**The task**
Scan the data for "part" and copy the lines it appears in.

## Begin Available data

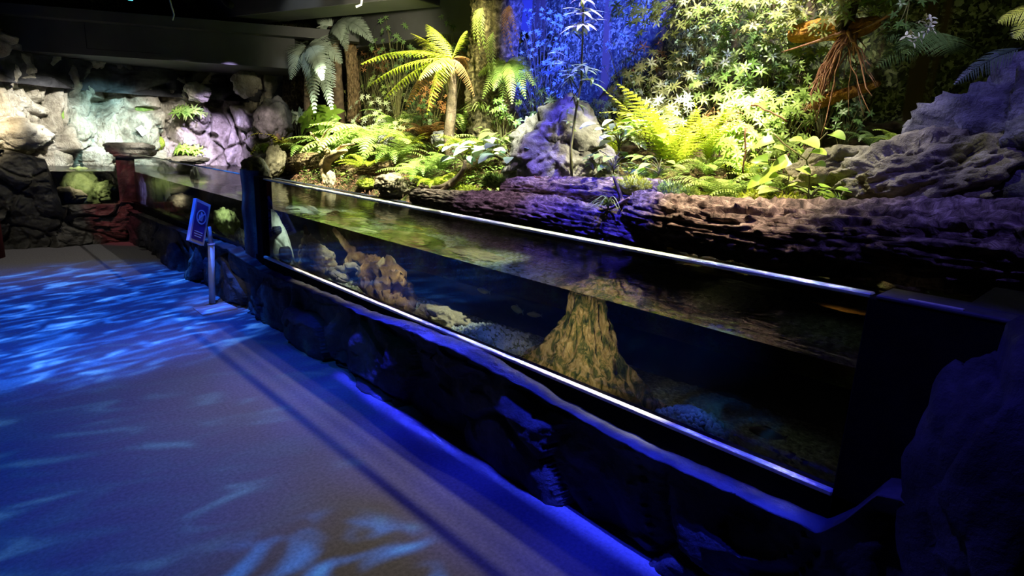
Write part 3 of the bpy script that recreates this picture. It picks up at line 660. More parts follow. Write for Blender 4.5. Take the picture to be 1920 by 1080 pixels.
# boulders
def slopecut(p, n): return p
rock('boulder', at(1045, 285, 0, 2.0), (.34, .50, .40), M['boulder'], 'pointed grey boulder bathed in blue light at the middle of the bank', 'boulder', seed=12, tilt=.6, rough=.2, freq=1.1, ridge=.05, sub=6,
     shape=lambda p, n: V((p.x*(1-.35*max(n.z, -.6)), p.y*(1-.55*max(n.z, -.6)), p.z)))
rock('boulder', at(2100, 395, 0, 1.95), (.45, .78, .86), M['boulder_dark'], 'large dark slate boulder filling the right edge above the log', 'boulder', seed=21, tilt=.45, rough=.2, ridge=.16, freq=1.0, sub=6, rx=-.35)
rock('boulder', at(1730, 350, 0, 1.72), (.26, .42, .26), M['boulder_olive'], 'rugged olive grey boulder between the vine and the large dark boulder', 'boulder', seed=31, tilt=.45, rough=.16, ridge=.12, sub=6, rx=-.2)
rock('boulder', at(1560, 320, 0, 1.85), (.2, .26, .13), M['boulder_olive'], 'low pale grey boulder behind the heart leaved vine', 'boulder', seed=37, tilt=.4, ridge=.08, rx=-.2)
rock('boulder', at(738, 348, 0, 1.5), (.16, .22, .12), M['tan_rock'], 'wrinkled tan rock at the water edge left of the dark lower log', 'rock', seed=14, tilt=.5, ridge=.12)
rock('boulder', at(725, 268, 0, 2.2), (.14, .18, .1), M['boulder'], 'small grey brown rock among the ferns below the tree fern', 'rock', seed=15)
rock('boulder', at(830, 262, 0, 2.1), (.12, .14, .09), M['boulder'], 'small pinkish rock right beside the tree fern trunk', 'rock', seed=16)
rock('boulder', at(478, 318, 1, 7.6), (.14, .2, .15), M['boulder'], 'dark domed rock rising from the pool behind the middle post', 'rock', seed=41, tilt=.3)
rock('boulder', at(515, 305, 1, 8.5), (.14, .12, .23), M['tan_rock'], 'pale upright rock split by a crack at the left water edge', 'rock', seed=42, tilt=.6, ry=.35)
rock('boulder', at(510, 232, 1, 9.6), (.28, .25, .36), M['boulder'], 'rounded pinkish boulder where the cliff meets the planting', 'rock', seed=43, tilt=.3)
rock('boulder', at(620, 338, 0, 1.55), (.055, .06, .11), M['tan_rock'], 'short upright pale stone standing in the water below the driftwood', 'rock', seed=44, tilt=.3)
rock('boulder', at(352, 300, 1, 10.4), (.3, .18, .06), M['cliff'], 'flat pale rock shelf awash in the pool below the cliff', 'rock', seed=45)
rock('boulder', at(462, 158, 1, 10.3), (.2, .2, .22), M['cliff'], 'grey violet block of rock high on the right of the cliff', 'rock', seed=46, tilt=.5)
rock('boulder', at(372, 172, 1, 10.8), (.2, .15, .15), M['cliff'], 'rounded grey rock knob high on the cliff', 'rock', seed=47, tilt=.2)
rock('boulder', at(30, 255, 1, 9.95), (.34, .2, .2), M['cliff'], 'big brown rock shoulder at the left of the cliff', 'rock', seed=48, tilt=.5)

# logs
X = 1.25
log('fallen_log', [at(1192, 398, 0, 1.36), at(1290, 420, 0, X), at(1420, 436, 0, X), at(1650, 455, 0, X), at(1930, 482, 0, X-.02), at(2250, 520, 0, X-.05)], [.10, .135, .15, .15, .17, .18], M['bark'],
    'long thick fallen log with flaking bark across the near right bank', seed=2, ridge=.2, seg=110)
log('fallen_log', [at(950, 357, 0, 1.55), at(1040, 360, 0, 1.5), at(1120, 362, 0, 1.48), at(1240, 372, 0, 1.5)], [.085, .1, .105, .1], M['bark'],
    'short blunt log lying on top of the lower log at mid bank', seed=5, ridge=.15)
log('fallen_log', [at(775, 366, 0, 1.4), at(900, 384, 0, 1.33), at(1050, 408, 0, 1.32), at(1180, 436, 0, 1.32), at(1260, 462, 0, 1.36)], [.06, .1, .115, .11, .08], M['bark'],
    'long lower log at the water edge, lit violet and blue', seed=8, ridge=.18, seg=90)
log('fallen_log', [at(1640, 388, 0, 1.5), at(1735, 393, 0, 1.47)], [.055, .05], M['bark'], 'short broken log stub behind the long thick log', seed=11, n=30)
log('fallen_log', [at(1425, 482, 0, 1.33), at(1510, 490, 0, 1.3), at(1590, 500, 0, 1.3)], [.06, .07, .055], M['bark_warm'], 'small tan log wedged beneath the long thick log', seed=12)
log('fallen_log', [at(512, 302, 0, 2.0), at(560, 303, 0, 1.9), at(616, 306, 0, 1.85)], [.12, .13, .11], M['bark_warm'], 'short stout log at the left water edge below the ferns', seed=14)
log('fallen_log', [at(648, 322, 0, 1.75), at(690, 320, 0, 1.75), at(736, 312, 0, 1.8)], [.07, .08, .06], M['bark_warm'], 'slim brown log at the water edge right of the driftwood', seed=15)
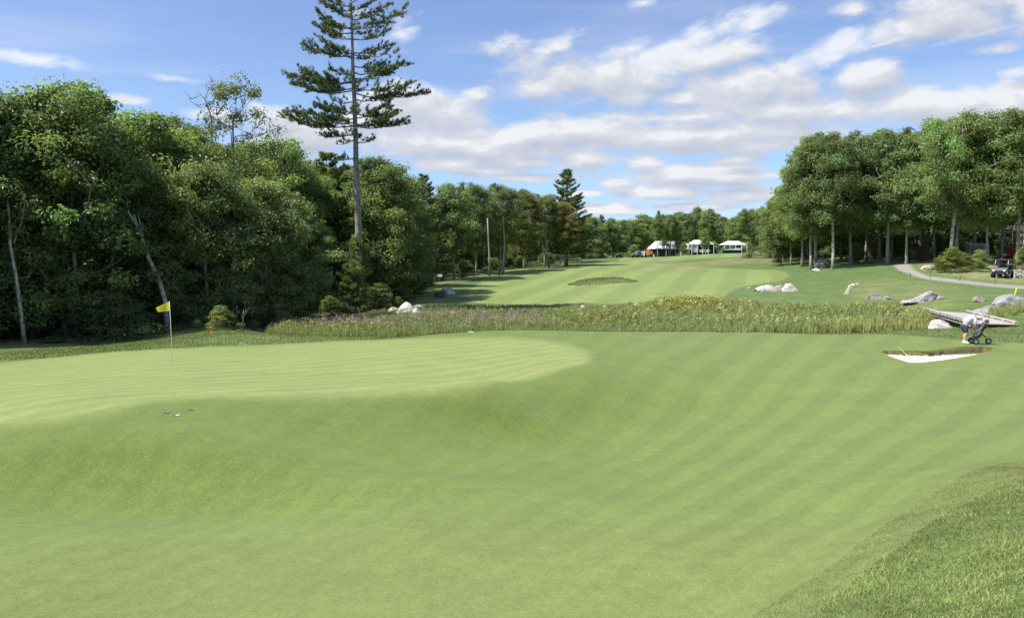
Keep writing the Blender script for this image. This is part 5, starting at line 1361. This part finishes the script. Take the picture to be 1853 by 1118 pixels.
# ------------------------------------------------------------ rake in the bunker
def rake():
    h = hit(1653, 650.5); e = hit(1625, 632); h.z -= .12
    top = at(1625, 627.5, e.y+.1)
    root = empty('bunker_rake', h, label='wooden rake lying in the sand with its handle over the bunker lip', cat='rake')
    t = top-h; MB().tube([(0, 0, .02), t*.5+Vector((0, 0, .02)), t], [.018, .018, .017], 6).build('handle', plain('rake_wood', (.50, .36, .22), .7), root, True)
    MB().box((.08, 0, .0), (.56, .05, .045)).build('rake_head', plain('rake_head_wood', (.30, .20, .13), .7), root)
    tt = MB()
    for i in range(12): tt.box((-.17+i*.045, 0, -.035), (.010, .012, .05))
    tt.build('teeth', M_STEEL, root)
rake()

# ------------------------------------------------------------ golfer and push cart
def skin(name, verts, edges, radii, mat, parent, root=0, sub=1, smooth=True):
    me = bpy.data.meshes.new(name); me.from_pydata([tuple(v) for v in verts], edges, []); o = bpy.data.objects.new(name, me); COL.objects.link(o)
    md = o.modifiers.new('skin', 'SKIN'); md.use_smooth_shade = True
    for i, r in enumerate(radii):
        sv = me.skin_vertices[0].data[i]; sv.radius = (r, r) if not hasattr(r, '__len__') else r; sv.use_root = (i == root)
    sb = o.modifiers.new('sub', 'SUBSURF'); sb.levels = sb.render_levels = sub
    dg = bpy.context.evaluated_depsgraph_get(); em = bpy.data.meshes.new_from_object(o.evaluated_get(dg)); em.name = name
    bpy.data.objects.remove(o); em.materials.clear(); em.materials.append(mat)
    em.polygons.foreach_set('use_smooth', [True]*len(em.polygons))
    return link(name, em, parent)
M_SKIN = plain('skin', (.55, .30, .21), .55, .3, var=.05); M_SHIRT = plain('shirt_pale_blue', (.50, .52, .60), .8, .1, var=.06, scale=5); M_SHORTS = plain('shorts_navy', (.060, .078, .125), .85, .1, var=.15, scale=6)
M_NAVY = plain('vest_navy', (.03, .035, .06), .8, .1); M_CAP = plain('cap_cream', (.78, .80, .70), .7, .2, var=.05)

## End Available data

**Written answer**
Write part 3 of the bpy script that recreates this picture. It picks up at line 660. More parts follow. Write for Blender 4.5. Take the picture to be 1920 by 1080 pixels.
Keep writing the Blender script for this image. This is part 5, starting at line 1361. This part finishes the script. Take the picture to be 1853 by 1118 pixels.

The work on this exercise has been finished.